After property has been transferred to the OUP, the defendants continue to deprive owners of individualized notice, and instead offer only a searchable internet website that property owners can visit should they somehow become aware that their property has been taken, the complaint says. Although property owners, in theory, can submit claim forms in an attempt to have certain types of property returned to them, Mayrack, the lawsuit alleges, has “issued oral instructions to block and to frustrate the claim process,” under the apparent guise of protecting citizens from fraud, per the case.
Ultimately, it is “difficult or impossible” for property owners to reclaim what belongs to them because the “unsearchable” public website does not offer identifying information to the owner, the filing claims. Moreover, there is “no legal claim process,” and the defendants fail to verify owner information with state databases, the suit contends.

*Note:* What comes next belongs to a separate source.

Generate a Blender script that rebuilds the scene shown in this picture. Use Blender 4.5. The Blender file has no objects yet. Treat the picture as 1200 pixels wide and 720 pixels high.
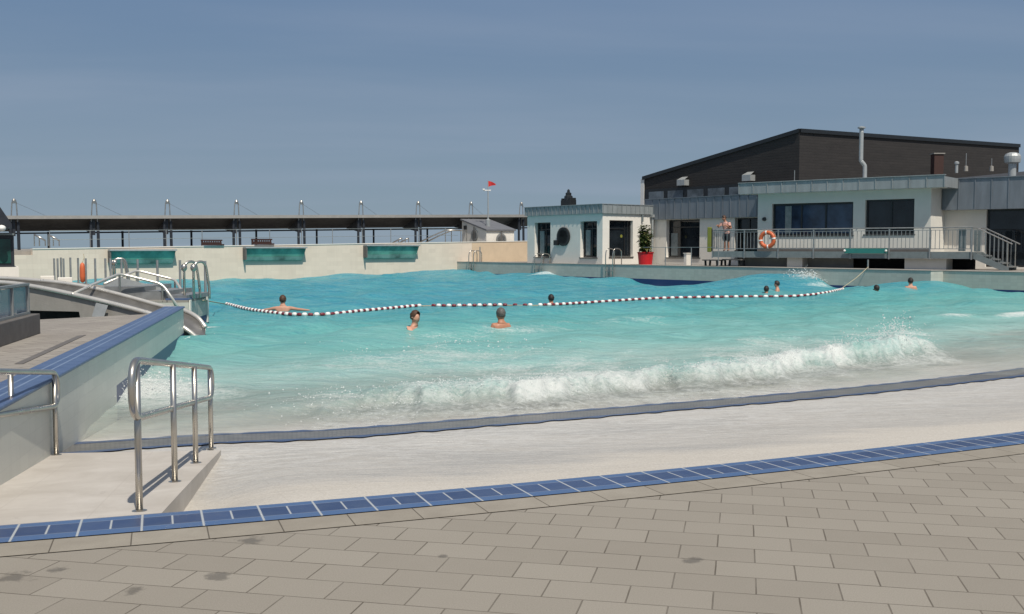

“The Defendants’ failure and refusal to provide post-deprivation property information, such as its identification (what was taken), value, and the address of the account whether on their website or otherwise, makes it impossible for the owners to determine what property was taken during Defendants’ unnoticed seizure process and for the owner to confirm that the property is theirs and to determine if the claim process is worth their time, effort, and legal expense of filing and perfecting a claim to recover the property stolen by the Defendants.”
Further still, the OUP may reject a claim if, for instance, the defendants consider a claimant’s documentation to be inadequate “based on the unpublished or verbal claim process.” Since no notice of any kind is given to property owners, leaving many simply unaware that their property has been transferred to the OUP, they are highly unlikely to avail themselves of Delaware’s Unclaimed Property Law procedure, the case contends.
According to the filing, the plaintiffs received no notice before their stocks were seized and transferred to the OUP. Each plaintiff was subsequently unsuccessful in reobtaining their property through Delaware’s procedures, the case claims.
“Post seizure, the private property was not restored; instead, Plaintiffs received an arbitrary amount of cash without interest,” the suit says.
The lawsuit looks to represent all individuals who own purportedly “abandoned” property transferred to the Delaware Office of Unclaimed Property over the past 10 years without notice to the owners.